___ Entries provided ___

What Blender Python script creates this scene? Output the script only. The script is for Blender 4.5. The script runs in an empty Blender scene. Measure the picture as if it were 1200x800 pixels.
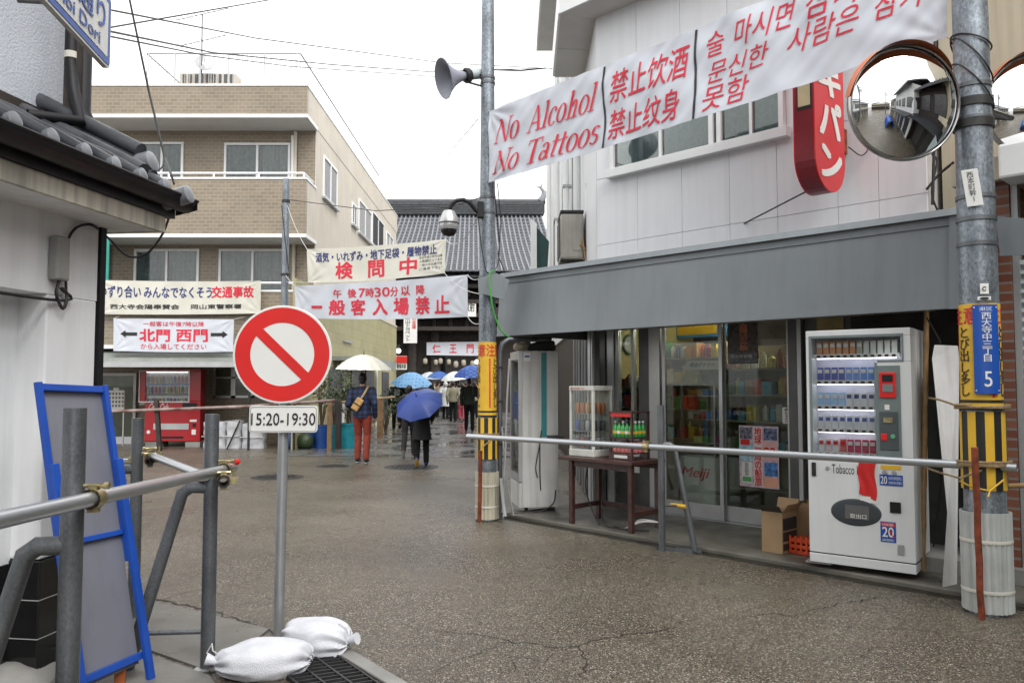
import bpy, bmesh, math, random
from mathutils import Vector as V, Matrix, noise
rad = math.radians
rnd = random.Random(7)
SC = bpy.context.scene
COL = SC.collection

# ------------------------------------------------------------------ camera, sky, sun, exposure
EYE = V((0, 0, 1.55)); F = 933.0; PITCH = math.atan(49 / F)
cam = bpy.data.cameras.new('camera'); camo = bpy.data.objects.new('camera', cam); COL.objects.link(camo)
camo.location = EYE; camo.rotation_euler = (rad(90) + PITCH, 0, 0)
cam.sensor_width = 36; cam.lens = F / 1200 * 36; cam.clip_end = 3000; cam.clip_start = .05
SC.camera = camo
w = bpy.data.worlds.new('World'); SC.world = w; w.use_nodes = True
nt = w.node_tree; N = nt.nodes; N.clear()
out = N.new('ShaderNodeOutputWorld'); bg = N.new('ShaderNodeBackground'); sky = N.new('ShaderNodeTexSky')
sky.sky_type = 'NISHITA'; sky.sun_disc = False; sky.sun_elevation = rad(48); sky.sun_rotation = rad(153)
sky.air_density = 1.6; sky.dust_density = 4
hs = N.new('ShaderNodeHueSaturation'); hs.inputs['Saturation'].default_value = .10
nz = N.new('ShaderNodeTexNoise'); nz.inputs['Scale'].default_value = 2.2; nz.inputs['Detail'].default_value = 5
tc = N.new('ShaderNodeTexCoord'); rp = N.new('ShaderNodeMapRange')
rp.inputs['From Min'].default_value = .3; rp.inputs['From Max'].default_value = .7
rp.inputs['To Min'].default_value = 9.0; rp.inputs['To Max'].default_value = 10.5
cc = N.new('ShaderNodeCombineColor')
mx = N.new('ShaderNodeMix'); mx.data_type = 'RGBA'; mx.inputs[0].default_value = .78     # cloud deck over the clear sky
nt.links.new(tc.outputs['Generated'], nz.inputs['Vector']); nt.links.new(nz.outputs['Fac'], rp.inputs['Value'])
for i in range(3): nt.links.new(rp.outputs['Result'], cc.inputs[i])
nt.links.new(sky.outputs[0], hs.inputs['Color']); nt.links.new(hs.outputs[0], mx.inputs[6]); nt.links.new(cc.outputs[0], mx.inputs[7])
nt.links.new(mx.outputs[2], bg.inputs['Color']); bg.inputs['Strength'].default_value = .13
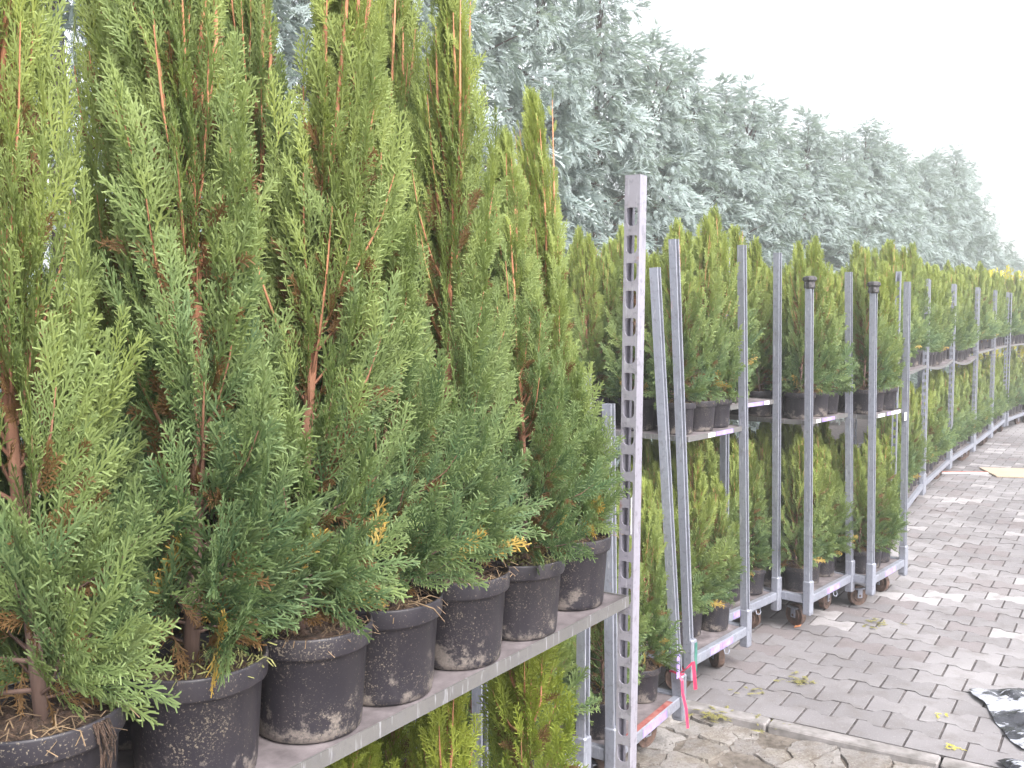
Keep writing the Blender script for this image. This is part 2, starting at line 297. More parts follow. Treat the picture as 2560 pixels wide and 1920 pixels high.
def thuja(name, seed, H, Rm, nbr, nsp, protos, sl, leafmat, wood_n=4, bare=0.02, tops=3, wood=True, tp_=1.6, inner=1):
    """columnar nursery thuja: returns (crown mesh, trunk mesh); soil level at z = 0"""
    rng = random.Random(seed); items = []; wd = MB()
    ph = rng.random() * 6; bx, by = rng.uniform(-.03, .03), rng.uniform(-.03, .03)
    def tr(h): u = h / H; return np.array([bx * u + .012 * math.sin(5 * u + ph), by * u + .012 * math.cos(4.2 * u + ph), h])
    wd.tube([tr(H * u) for u in np.linspace(-.02, .90, 12)], [0.0088 * (H / 1.0) * (1 - .80 * u) + .0008 for u in np.linspace(0, 1, 12)], 7)
    leaders = [(0.45 + .3 * rng.random(), rng.random() * 6.28, rng.uniform(.45, .9)) for _ in range(tops + 2)]
    def prof(u): return Rm * min(1.0, .62 + u * 1.9) * max(0.0, 1 - max(0, u) ** tp_) ** .88 + .008
    lob = [rng.random() * 6.28 for _ in range(4)]
    npz = len(protos)
    for i in range(nbr):
        u0 = bare + (0.88 - bare) * ((i + rng.random()) / nbr) ** 1.22; az = i * 2.39996 + rng.uniform(-.5, .5)
        h0 = u0 * H; rise = H * (0.036 + .20 * min(1, u0 * 2.4)) * rng.uniform(.7, 1.3)
        u1 = min(1.0, (h0 + rise * .8) / H); lobe = 1 + .22 * math.sin(2 * az + lob[0] + u0 * 5) + .14 * math.sin(3 * az + lob[1] - u0 * 9)
        r = prof(u1) * rng.uniform(.62, 1.12) * lobe
        p0 = tr(h0); p2 = tr(min(h0 + rise, H * 1.0)) + np.array([math.cos(az) * r, math.sin(az) * r, 0]); p1 = p0 * .45 + p2 * .55 + np.array([math.cos(az) * r * .2, math.sin(az) * r * .2, -rise * .28])
        bz = lambda s: (1 - s) ** 2 * p0 + 2 * s * (1 - s) * p1 + s * s * p2
        bt = lambda s: 2 * (1 - s) * (p1 - p0) + 2 * s * (p2 - p1)
        if wood and i % 2 == 0: wd.tube([bz(s) for s in (0, .35, .7, .95)], [.0028, .0022, .0016, .0008], 3, False)
        tang = np.array([-math.sin(az), math.cos(az), 0.0]); rot = rng.uniform(-1.0, 1.0)
        for k in range(inner if u0 < .6 else 0):
            P = bz(rng.uniform(.12, .4)); items.append((P, bt(.3) + np.array([rng.uniform(-.1, .1), rng.uniform(-.1, .1), rng.uniform(-.12, .08)]) * H, tang, sl * rng.uniform(.6, 1.0), .2, 1.25, rng.randrange(npz)))
        for k in range(nsp):
            s = .22 + .78 * (k + .5 + rng.uniform(-.3, .3)) / nsp; P = bz(min(s, 1.0)); T = bt(min(s, 1.0)); T = T / (np.linalg.norm(T) + 1e-9)
            nrm = tang * math.cos(rot) + np.cross(T, tang) * math.sin(rot) + np.array([rng.uniform(-.35, .35) for _ in range(3)])
            sd = np.cross(nrm, T); sd /= np.linalg.norm(sd) + 1e-9; sg = 1 if k % 2 else -1
            an = math.radians(rng.uniform(14, 40 - 12 * min(1, u0 * 2))) * (0 if k == nsp - 1 else 1)
            D = T * math.cos(an) + sd * sg * math.sin(an) + np.array([0, 0, .62 * min(1, u0 * 2.2) - .24 * (u0 < .06)])
            sc = sl * rng.uniform(.75, 1.25) * (1.22 - .60 * u0)
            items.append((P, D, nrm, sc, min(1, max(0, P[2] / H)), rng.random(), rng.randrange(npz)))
    for (ul, az, ext) in leaders:
        base = tr(ul * H); top = tr(H * (ul + (1.06 - ul) * ext + .02)) + np.array([math.cos(az), math.sin(az), 0]) * rng.uniform(.01, .05) * (1 - ul) * 2
        wd.tube([base, base * .5 + top * .5 + np.array([math.cos(az), math.sin(az), 0]) * .014, top], [.0044 * H, .0028 * H, .0006], 5)
        for k in range(11):
            s = .30 + .70 * k / 10.; P = (base + (top - base) * s) if s < .3 else ((1 - s) ** 2 * base + 2 * s * (1 - s) * (base * .5 + top * .5 + np.array([math.cos(az), math.sin(az), 0]) * .014) + s * s * top); a2 = k * 2.4 + az; D = np.array([math.cos(a2) * .45, math.sin(a2) * .45, 1.0])
            items.append((P, D, np.array([-math.sin(a2), math.cos(a2), .1]), sl * (.95 - .55 * s), s * .2 + .8, rng.random(), rng.randrange(npz)))
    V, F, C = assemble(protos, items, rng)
    return mesh_np(name + '_crown', V, F, leafmat, C), wd.mesh(name + '_trunk', 'bark', True)

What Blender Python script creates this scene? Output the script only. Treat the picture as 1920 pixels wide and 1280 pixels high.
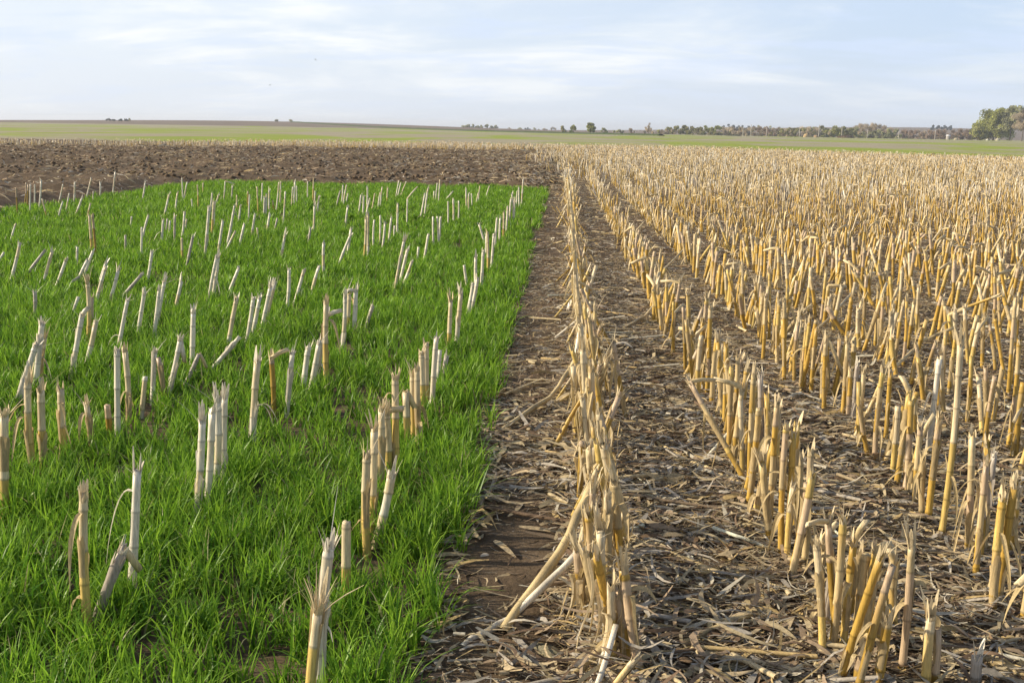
import bpy, math, random
import numpy as np
from mathutils import Matrix, Vector

R = math.radians
for o in list(bpy.data.objects):
    bpy.data.objects.remove(o)
COL = bpy.context.scene.collection
SC = bpy.context.scene

# ------------------------------------------------------------------ camera
F = 2030.0                 # focal length in pixels of the 1920 x 1280 photograph
H = 1.75                   # eye height
HOR0, HORS = 226.0, 0.0175 # horizon line: y = HOR0 + HORS * x
VPX = 1057.0               # where the corn rows meet the horizon
def _cd(px, py):
    v = np.array([px - 960.0, 640.0 - py, -F]); return v / np.linalg.norm(v)
_a = _cd(VPX, HOR0 + HORS * VPX)
_u = np.cross(_cd(1920, HOR0 + HORS * 1920), _cd(0, HOR0)); _u /= np.linalg.norm(_u)
if _u[1] < 0: _u = -_u
_x = np.cross(_a, _u); _x /= np.linalg.norm(_x)
RW = np.array([_x, _a, _u])            # world from camera
cam = bpy.data.cameras.new("camera"); camo = bpy.data.objects.new("camera", cam); COL.objects.link(camo)
M = np.eye(4); M[:3, :3] = RW; M[:3, 3] = (0, 0, H)
camo.matrix_world = Matrix(M.tolist())
cam.sensor_width = 36; cam.lens = 36 * F / 1920; cam.clip_start = 0.05; cam.clip_end = 20000
SC.camera = camo
SC.render.resolution_x, SC.render.resolution_y = 1024, 682
CAM = np.array([0, 0, H])
def ray(px, py):
    return RW @ _cd(px, py)
def gp(px, py, z=0.0):
    d = ray(px, py); return CAM + d * ((z - H) / d[2])
def at(px, py, Y):
    d = ray(px, py); return CAM + d * (Y / d[1])
def horizon(px): return HOR0 + HORS * px

# ------------------------------------------------------------------ world, sun, exposure
SUN_EL, SUN_AZ = 26.0, -92.0      # azimuth measured from +Y (down the rows), negative = left
sd = Vector((math.sin(R(SUN_AZ)) * math.cos(R(SUN_EL)), math.cos(R(SUN_AZ)) * math.cos(R(SUN_EL)), math.sin(R(SUN_EL))))
w = bpy.data.worlds.new("World"); SC.world = w; w.use_nodes = True
nt = w.node_tree; nt.nodes.clear()
N = nt.nodes.new; L = nt.links.new
out = N("ShaderNodeOutputWorld"); bg = N("ShaderNodeBackground"); bg.inputs[1].default_value = 0.10
sky = N("ShaderNodeTexSky"); sky.sky_type = 'NISHITA'; sky.sun_disc = False
sky.sun_elevation = R(SUN_EL); sky.sun_rotation = R(SUN_AZ)
sky.air_density = 1.0; sky.dust_density = 1.5; sky.ozone_density = 1.5
tc = N("ShaderNodeTexCoord"); sep = N("ShaderNodeSeparateXYZ"); L(tc.outputs["Generated"], sep.inputs[0])
zz = N("ShaderNodeMath"); zz.operation = 'MAXIMUM'; L(sep.outputs[2], zz.inputs[0]); zz.inputs[1].default_value = 0.0
za = N("ShaderNodeMath"); za.operation = 'ADD'; L(zz.outputs[0], za.inputs[0]); za.inputs[1].default_value = 0.16
dx = N("ShaderNodeMath"); dx.operation = 'DIVIDE'; L(sep.outputs[0], dx.inputs[0]); L(za.outputs[0], dx.inputs[1])
dy = N("ShaderNodeMath"); dy.operation = 'DIVIDE'; L(sep.outputs[1], dy.inputs[0]); L(za.outputs[0], dy.inputs[1])
cmb = N("ShaderNodeCombineXYZ"); L(dx.outputs[0], cmb.inputs[0]); L(dy.outputs[0], cmb.inputs[1])
def wnoise(scale, detail, rough, off, sx=1.0, sy=1.0, dist=0.0):
    mp = N("ShaderNodeMapping"); mp.inputs["Location"].default_value = off; mp.inputs["Scale"].default_value = (sx, sy, 1)
    L(cmb.outputs[0], mp.inputs[0])
    n = N("ShaderNodeTexNoise"); n.inputs["Scale"].default_value = scale; n.inputs["Detail"].default_value = detail
    n.inputs["Roughness"].default_value = rough; n.inputs["Distortion"].default_value = dist
    L(mp.outputs[0], n.inputs[0]); return n
def ramp(src, p0, p1, v0=0.0, v1=1.0):
    m = N("ShaderNodeMapRange"); m.interpolation_type = 'SMOOTHSTEP'
    m.inputs["From Min"].default_value = p0; m.inputs["From Max"].default_value = p1
    m.inputs["To Min"].default_value = v0; m.inputs["To Max"].default_value = v1
    L(src, m.inputs["Value"]); return m
# thin veil everywhere, thicker to the left; brighter streaks; soft grey-blue undersides
veil = ramp(sep.outputs[0], -0.55, 0.45, 1.0, 0.0)
n1 = wnoise(1.1, 8, 0.58, (3.1, 1.7, 0), 0.8, 1.1, 0.5)
n2 = wnoise(2.6, 6, 0.55, (9.3, 4.4, 2.0), 0.7, 1.3, 0.3)
c1 = ramp(n1.outputs["Fac"], 0.42, 0.72, 0.0, 0.9)
add = N("ShaderNodeMath"); add.operation = 'MULTIPLY_ADD'; L(veil.outputs[0], add.inputs[0]); add.inputs[1].default_value = 0.5; L(c1.outputs[0], add.inputs[2])
add.use_clamp = True
base = N("ShaderNodeMix"); base.data_type = 'RGBA'      # clear air against thin high cloud
base.inputs[0].default_value = 0.72
L(sky.outputs[0], base.inputs[6]); base.inputs[7].default_value = (4.7, 5.7, 7.4, 1)
mix = N("ShaderNodeMix"); mix.data_type = 'RGBA'
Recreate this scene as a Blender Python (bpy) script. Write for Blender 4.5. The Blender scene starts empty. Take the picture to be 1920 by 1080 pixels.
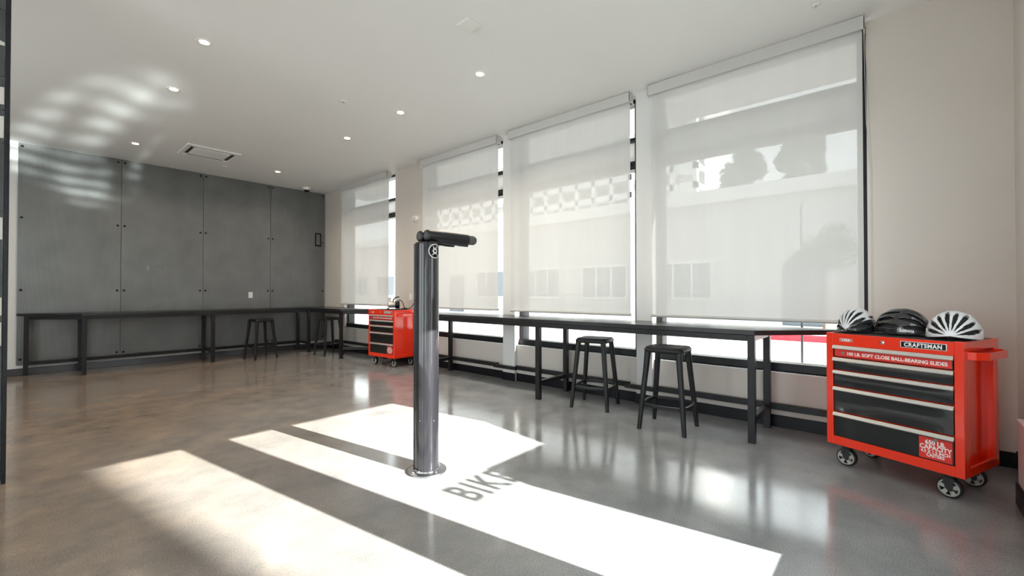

___

Set task — Everything from the first line to the line with "COL = SC.collection" must be repeated exactly, and nothing else. Leave the pictures out.

Right answer —
What Blender Python script creates this scene? Output the script only. The script is for Blender 4.5. The script runs in an empty Blender scene. Measure the picture as if it were 1200x800 pixels.
import bpy, bmesh, math, random
from mathutils import Vector as V, Matrix, noise
rad = math.radians
rnd = random.Random(7)
SC = bpy.context.scene
COL = SC.collection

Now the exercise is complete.